Capitalism and sustainability are deeply and increasingly interrelated. After all, our economic activity is based on the use of natural and human resources. Not until we more broadly "price in" the external costs of investment decisions across all sectors will we have a sustainable economy and society.
The crux of the argument is right here. Capitalism can't bring you "sustainability" but heroic social engineers like Al Gore can. The problem is in that word "sustainability." It's religion.
Externalities are costs created by industry but paid for by society. For example, pollution is an externality which is sometimes taxed by government in order to make the entity responsible "internalize" the full costs of production. Over the past century, companies have been rewarded financially for maximizing externalities in order to minimize costs.

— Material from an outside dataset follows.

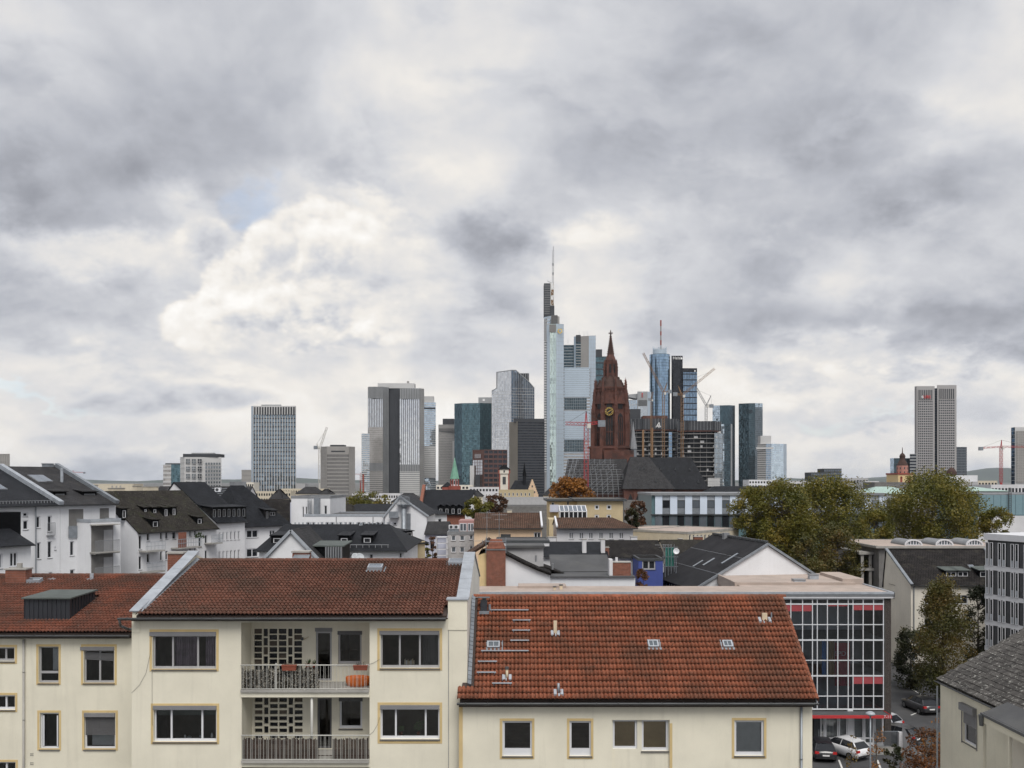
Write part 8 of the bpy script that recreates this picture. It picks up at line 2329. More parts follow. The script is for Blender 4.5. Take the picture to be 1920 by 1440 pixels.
for (p0,p1,Y,yt,wl,lab,rw,cl_) in ((440,476,640,905,'wall_warmwhite','sand coloured low building left of the striped white tower',2,9),(470,545,560,922,'wall_beige','long beige building at the foot of the striped white tower',2,16),(525,610,600,917,'wall_beige','pale beige building right of the striped white tower',1,18),(555,572,900,907,'wall_grey','grey box building right of the striped white tower',0,0),(450,474,800,904,'wall_grey','light grey block behind the sand coloured low building',2,6),(660,760,560,926,'wall_greywhite','long white low building at the foot of the silver tower',2,22),(700,790,420,936,'wall_white','flat white building with pale blue roof below the silver tower',1,14),
                                   (818,886,640,910,'wall_warmwhite','cream low building behind the green spire',1,10),(880,940,600,914,'wall_greywhite','pale low building left of the white old tower',1,10),(905,1035,330,934,'wall_grey','grey flat roofed hall behind the bare reddish tree',0,0),(930,1040,250,950,'wall_darkstone','dark low hall behind the peach house',0,0),(600,660,520,930,'wall_darkstone','dark low block below the grey stone tower',1,8),(1170,1225,330,940,'wall_darkstone','dark low building in front of the transept wall',0,0),(1575,1700,240,955,'wall_darkstone','dark building between the two tree groups',0,0),(1480,1600,650,904,'wall_greywhite','long pale low building behind the plane trees',1,18),(240,320,420,925,'wall_greywhite','pale low building behind the mossy roof chimneys',0,0),(-60,60,480,905,'wall_grey','grey low building at the far left skyline',0,0),(100,250,520,908,'wall_beige','beige low building on the left skyline',0,0)):
 lowrise('low_building',lab,p0,p1,Y,yt,14,wl,rows=rw,cols=cl_,group=GR)
for (p0,p1,Y,ye,yr,lab) in ((597,618,420,926,917,'small dark pointed roof left of the grey stone tower foot'),(555,600,480,925,913,'dark hipped roof right of the striped tower foot'),(735,790,330,940,925,'dark low roof left of the brick hall'),(880,905,380,930,920,'small dark roof right of the brick hall'),(640,700,300,945,932,'low dark roof below the grey stone tower'),(1020,1062,420,928,912,'grey roof left of the scaffolding'),(505,530,400,935,917,'beige hipped roof left of the white roof tower')):
 lowrise('dark_roof_house',lab,p0,p1,Y,ye,12,'wall_beige','slate_grey',gable=yr,group=GR)

# ------------------------------------------------------------------ high-rises
glassmat('tw_blue',(0.30,0.42,0.55),0.05,0.95,0.22,(1.6,3.6));glassmat('tw_pale',(0.60,0.70,0.78),0.06,0.9,0.14,(2.0,3.6));glassmat('tw_teal',(0.11,0.185,0.21),0.06,0.8,0.35,(1.5,3.5))
glassmat('tw_dark',(0.035,0.040,0.050),0.10,0.4,0.4,(1.5,3.5));glassmat('tw_silver',(0.74,0.76,0.78),0.08,0.95,0.12,(1.6,3.6));glassmat('tw_green',(0.60,0.70,0.66),0.05,0.9,0.25,(1.5,3.6));glassmat('tw_grey',(0.16,0.18,0.20),0.12,0.5,0.35,(1.6,3.3))
glassmat('tw_deep',(0.07,0.11,0.13),0.05,0.8,0.35,(1.5,3.6));glassmat('tw_warm',(0.44,0.42,0.40),0.12,0.6,0.2,(2.0,3.6));glassmat('tw_black',(0.010,0.011,0.016),0.25,0.0,0.3,(2,4))
glassmat('tw_slate',(0.23,0.29,0.34),0.06,0.9,0.25,(2.4,3.6))
glassmat('tw_sky',(0.46,0.56,0.68),0.05,0.95,0.2,(2,3.6));mat('tw_ubs',(0.34,0.33,0.33),0.7,var=0.06,scale=0.03)
mat('tw_white',(0.50,0.50,0.50),0.7,var=0.08,scale=0.03);mat('tw_stone',(0.30,0.29,0.28),0.8,var=0.10,scale=0.05);mat('tw_metal',(0.34,0.35,0.36),0.5,metal=0.4,var=0.12,scale=0.05);mat('tw_charcoal',(0.035,0.038,0.045),0.6,var=0.15,scale=0.05)
mat('tw_brown',(0.075,0.055,0.046),0.7,var=0.15,scale=0.05);mat('tw_redbrown',(0.10,0.048,0.040),0.7,var=0.15,scale=0.05);mat('tw_concrete',(0.20,0.195,0.19),0.85,var=0.15,scale=0.05);mat('tw_bluepanel',(0.46,0.54,0.62),0.45,metal=0.3,var=0.06,scale=0.05)
mat('logo_yellow',(0.80,0.52,0.05),0.5);mat('logo_red',(0.62,0.03,0.03),0.5);mat('logo_white',(0.85,0.85,0.85),0.5)

def facade(par,A,B,z0,z1,glass,nx=0,nz=0,fin=0.5,find=0.4,finm='tw_white',band=0.8,bandd=0.25,bandm=None,name='facade',off=0.0):
 """One flat front between plan points A and B: glazing with standing mullions and floor bands in relief."""
 A,B = Vector((A[0],A[1],0)),Vector((B[0],B[1],0));e = (B - A);L = e.length;e.normalize();n = Vector((e.y,-e.x,0))
 A = A + n * off
 mb = MB();mb.face([A + V(0,0,z0),A + e * L + V(0,0,z0),A + e * L + V(0,0,z1),A + V(0,0,z1)],[(0,z0),(L,z0),(L,z1),(0,z1)])
 f = mb.build(name,glass,par);bas = (A,e,n)
 if nx:
  mb = MB()
  for k in range(nx + 1):
   x = L * k / nx;mb.wbox(bas,max(0,x - fin / 2),min(L,x + fin / 2),0.01,find,z0,z1)
  mb.build('mullions',finm,f,'stuff')
 if nz:
  mb = MB()
  for k in range(nz + 1):
   z = z0 + (z1 - z0) * k / nz;mb.wbox(bas,0,L,0.01,bandd,max(z0,z - band / 2),min(z1,z + band / 2))
  mb.build('floor_bands',bandm or finm,f,'stuff')
 return f

class Tower:
 def __init__(s,name,label,px,Y,group=None):
  s.px,s.Y = px,Y;s.o = V(X(px,Y),Y,0);s.t = thing(name,label,'skyscraper',s.o,0,group)
 def p(s,px,dY=0.0):
  Y = s.Y + dY;return (X(px,Y) - s.o.x,dY)
 def z(s,py,dY=0.0): return Z(py,s.Y + dY)
 def body(s,chain,ytop,depth=30,styles=(),z0=0.0,core='tw_metal',cap=True):
  """chain: (px, dY) points left to right; each side gets its own facade; a core closes roof and back."""
  pts = [s.p(*c) for c in chain];zt = s.z(ytop)
  c0,c1 = chain[0],chain[-1];g_ = (c1[0] - c0[0]) * 0.03
  back = [s.p(c1[0] - g_,c1[1] + depth),s.p(c0[0] + g_,c0[1] + depth)]
  mb = MB()
  ins = [(a[0] * 0.998,a[1] + 0.25) for a in pts] + back
  mb.prism(ins,z0,zt - 0.05);mb.build('core',core,s.t)
  for i,st in enumerate(styles):
   if st: facade(s.t,pts[i],pts[i + 1],st.pop('z0',z0),st.pop('z1',zt),**st)
  return pts,zt
 def box(s,p0,p1,ya,yb,d0,d1,m,name='roof_plant'):
  x0,x1 = s.p(p0,d0)[0],s.p(p1,d0)[0];mb = MB();mb.box(x0,x1,d0,d1,s.z(yb,d0),s.z(ya,d0));return mb.build(name,m,s.t)
 def panel(s,p0,p1,ya,yb,d,glass,**kw):
  return facade(s.t,s.p(p0,d),s.p(p1,d),s.z(yb,d),s.z(ya,d),glass,**kw)

W_,N_ = 'tw_white','tw_metal'
# left skyline
T = Tower('office_tower','grey concrete slab at the far left edge',0,700);T.body([(-25,0),(18,0)],851,25,[dict(glass='tw_stone',nx=10,nz=8,fin=0.8,finm='tw_stone',band=1.2)],core='tw_stone')
T = Tower('office_tower','small office tower with white bands and dark green glass',322,900);T.body([(306,2),(321,0),(338,2)],871,20,[dict(glass='tw_warm',nz=9,band=2.0,finm=W_),dict(glass='tw_teal',nx=6,nz=9,fin=0.3,finm='tw_teal',band=0.5)]);T.box(310,334,868.5,871,4,14,'tw_charcoal')
T = Tower('office_tower','white office block with large square windows and a dark parapet',375,850);T.body([(338,6),(346,0),(415,2)],857,24,[dict(glass=W_,nz=9,band=0.6,finm='tw_white'),dict(glass=W_)],core='tw_white')
for r in range(7):
 for c in range(3): T.panel(348.5 + c * 11,356.5 + c * 11,860.5 + r * 14,869 + r * 14,-0.5,'tw_grey' if c < 2 else 'tw_dark',nx=2,nz=2,fin=0.25,find=0.2,band=0.3,name='window')
for r in range(8):
 for c in range(6): T.panel(385 + c * 5,388.5 + c * 5,867.5 + r * 7,871.5 + r * 7,-0.2,'tw_grey',name='window')
T.box(343,409,851,857,1,20,'tw_charcoal');T.box(359,402,849,851,3,6,'tw_metal','window_cleaning_rig')
T = Tower('office_tower','small grey tower with slanted bright windows behind the striped tower',462,1000);T.body([(453,0),(474,0)],881,20,[dict(glass='tw_stone',nz=7,band=2.2,finm='tw_stone')],core='tw_stone')
T = Tower('office_tower','tall white striped tower with vertical fins and a dark crown',514,800)
T.body([(471,3),(475,0),(555,1)],761,26,[dict(glass='tw_bluepanel'),dict(glass='tw_slate',nx=16,nz=24,fin=0.6,find=0.7,finm=W_,band=0.9,bandd=0.3,bandm='tw_charcoal')],core='tw_white')
T.panel(476,554,763,777.5,-0.25,'tw_charcoal',name='crown_louvre',nx=16,fin=0.75,find=1.0,finm=W_);T.box(490,526,758.5,761,6,9,'tw_metal','window_cleaning_rig')
T.panel(475,555,761,763,-0.3,W_,name='parapet')
T = Tower('office_tower','grey stone tower with chamfered corners and a fine window grid',634,760)
T.body([(602,7),(613,0),(654,0),(665,7)],837,26,[dict(glass='tw_stone',nx=4,nz=20,fin=1.2,finm='tw_stone',band=1.6),dict(glass='tw_stone',z1=T.z(837)),dict(glass='tw_stone',nx=4,nz=20,fin=1.2,finm='tw_stone',band=1.6)],core='tw_stone')
T.panel(613,654,851,940,-0.15,'tw_dark',nx=21,nz=13,fin=0.42,find=0.4,finm='tw_stone',band=1.0);T.panel(621,647,845,847.5,-0.1,'tw_charcoal',name='louvre');T.box(619,645,834,837,6,16,'tw_charcoal')
T = Tower('office_tower','slim pale teal tower with stacked balconies left of the silver tower',685,1300);T.body([(678,0),(693,0)],813,25,[dict(glass='tw_pale',nz=30,band=1.2,bandd=1.5,nx=5,fin=0.5,finm=W_)],core='tw_white');T.panel(679.5,682.5,889,925,-1.8,'stone_red',name='hoist')
# silver twin slab
T = Tower('office_tower','silver aluminium tower with a black central slot',742,1380)
T.body([(690,6),(718,0),(729,10)],725,34,[dict(glass='tw_silver',nx=9,fin=0.6,find=0.5,finm='tw_charcoal'),dict(glass='tw_metal',nx=3,fin=0.5,finm='tw_charcoal')],core='tw_metal')
T.body([(729,14),(749,12)],727,30,[dict(glass='tw_charcoal',nx=2,fin=0.6,finm='tw_charcoal')],core='tw_charcoal')
T.body([(749,4),(787,0),(795,8)],728,34,[dict(glass='tw_silver',nx=10,fin=0.6,find=0.5,finm='tw_charcoal'),dict(glass='tw_metal',nx=3,fin=0.5,finm='tw_stone',nz=48,band=1.0)],core='tw_metal')
T.panel(691,718,725,747,-1.3,'tw_metal',nx=12,fin=0.5,find=0.5,finm='tw_charcoal',name='crown_band');T.panel(749.5,787,728.5,748,-1.0,'tw_metal',nx=12,fin=0.5,find=0.5,finm='tw_charcoal',name='crown_band')
T.panel(749.5,787,871,884,-1.0,'tw_metal',nx=12,fin=0.5,find=0.5,finm='tw_charcoal',name='plant_floor');T.panel(691,718,868,883,-1.3,'tw_metal',nx=12,fin=0.5,find=0.5,finm='tw_charcoal',name='plant_floor')
T.panel(749.5,787,884,930,-1.0,'tw_grey',nz=12,band=2.4,finm=W_);T.panel(691,718,801,868,-1.3,'tw_warm',nz=18,band=1.4,finm='tw_stone');T.panel(691,718,883,930,-1.3,'tw_grey',nz=12,band=2.4,finm='tw_stone')
T.box(708,777,718.5,728,12,30,'tw_white');T.box(763,767,714.5,719,14,16,'tw_stone');
T = Tower('office_tower','white banded slab behind the right side of the silver tower',806,1430);T.body([(794,0),(817,3)],754,30,[dict(glass='tw_pale',nz=44,band=0.7,finm=W_)],core='tw_white');T.panel(794.5,816.5,836,896,-0.6,'tw_grey',nz=17,band=2.4,finm=W_);T.box(794,813,743,755,4,16,'tw_white');T.panel(795,816.5,764,767,-0.7,'tw_charcoal',name='louvre')
T = Tower('office_tower','olive grey tower with a fine grid left of the teal tower',838,1350);T.body([(822,0),(853,2)],796,30,[dict(glass='tw_grey',nx=18,nz=44,fin=0.8,find=0.4,finm='tw_stone',band=1.3)],core='tw_stone');T.panel(823,852,803,809,-0.6,'tw_charcoal',nx=14,fin=0.6,finm='tw_stone',name='louvre');T.box(830,851,785,797,4,18,'tw_charcoal');T.box(848.5,852,827,905,-8,2,W_,'stair_shaft')
T = Tower('office_tower','dark teal faceted glass tower',888,1290);T.body([(852,8),(866,0),(880,-2),(900,-3),(922,2)],756,34,[dict(glass='tw_deep',nz=40,band=0.35,finm='tw_deep'),dict(glass='tw_teal',nx=7,nz=40,fin=0.2,find=0.1,finm='tw_deep',band=0.4),dict(glass='tw_teal',nx=9,nz=40,fin=0.2,find=0.1,finm='tw_deep',band=0.4),dict(glass='tw_teal',nx=9,nz=40,fin=0.2,find=0.1,finm='tw_deep',band=0.4)],core='tw_deep')
T.box(897,921.5,745,756,3,18,'tw_metal');T.box(905,909,748,752,2.6,3.0,'logo_white','logo_sign')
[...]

No, externalities are costs paid for by someone else -- not always by "society as a whole." Companies often shift costs onto other companies. The earliest examples using the Coase theorem had to do with upstream businesses issuing effluents which raised the costs of downstream water-using businesses.
Only the doctrinaire public service technocrat sees all costs of pollution borne by the "public" and all benefits borne by the business community. This is a kind of class analysis most modern economists no longer accept.
There's plenty more to see over at Econopundit. If Mr. Gore could set aside his beliefs long enough to study three books: The Fatal Conceit, The Bottomless Well and The Singularity is Near, he might relax. But it's not going to happen. As we go racing towards the singularity, more energy options will be available and sustainability will be a natural outgrowth of our freedom to innovate and adapt!